Smith had three, possibly four uncles who fought at Vimy Ridge. His wife’s father also fought there. “My wife has always had a closer relationship to Vimy than I have. She would have liked to have been here with me to see this, but I will take my memories and thoughts back to her and to my fellow Legionnaires in Peterborough, Ont.”

“I feel very privileged….to have the opportunity to visit the areas where nursing sisters have served during war,” said Norma Fieldhouse of the Nursing Sisters Association of Canada…. “The losses–all of the names that are carved in stone over here–make you realize the enormity of the sacrifice that was made for Canada.”

The ceremonies at Beaumont Hamel, St-Julien and in Ypres at the Menin Gate emphasized the grim reality of war, but underscore a collective will to remember. The gate and its impressive Memorial Arch commemorate, by name, nearly 55,000 soldiers of British Commonwealth armies who died in Belgium, most of them in the Ypres Salient, but who have no known grave.
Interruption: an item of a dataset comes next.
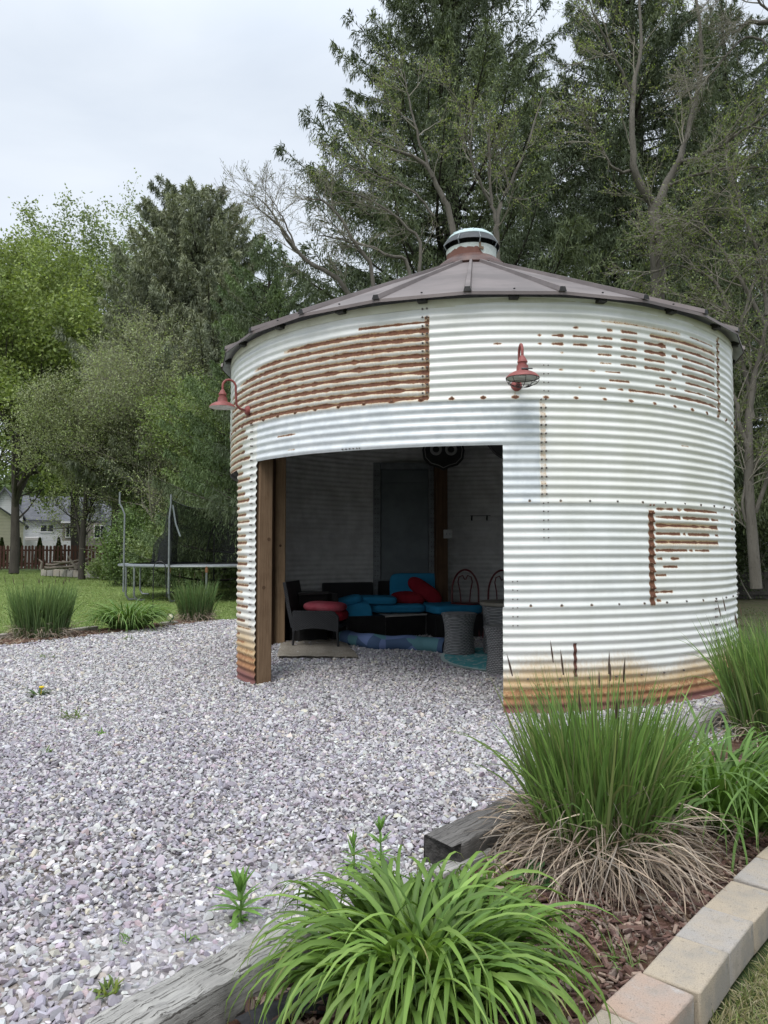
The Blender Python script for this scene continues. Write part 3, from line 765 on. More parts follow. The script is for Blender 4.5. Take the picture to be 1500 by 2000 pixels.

Of these, 6,940 are Canadians.

Every evening, the dead are remembered in a simple ceremony run by volunteer firefighters. Traffic is halted and buglers–usually two–sound the Last Post from beneath the stone arch. They have been doing it faithfully every night since 1927. The one and only break with tradition occurred during WW II when Ypres was occupied by the Germans.

On the evening of Oct. 31, 2001, a large crowd witnessed wreath placings by royalty and the 25,000th playing of the Last Post. During the ceremony, Sergeant Karen MacLean of the Nova Scotia Highlanders played the lament, Flowers of the Forest. Tears flowed, especially when thousands of poppies flutter down from the top of the arch.

Bugler Raf DeCombel said the playing of the Last Post is the only thing “we can still do for those who lost their lives during WW I. It is important for us to continue every day because war is not far away from us–it is in many places of the world. It is terrible that so many people have to die.”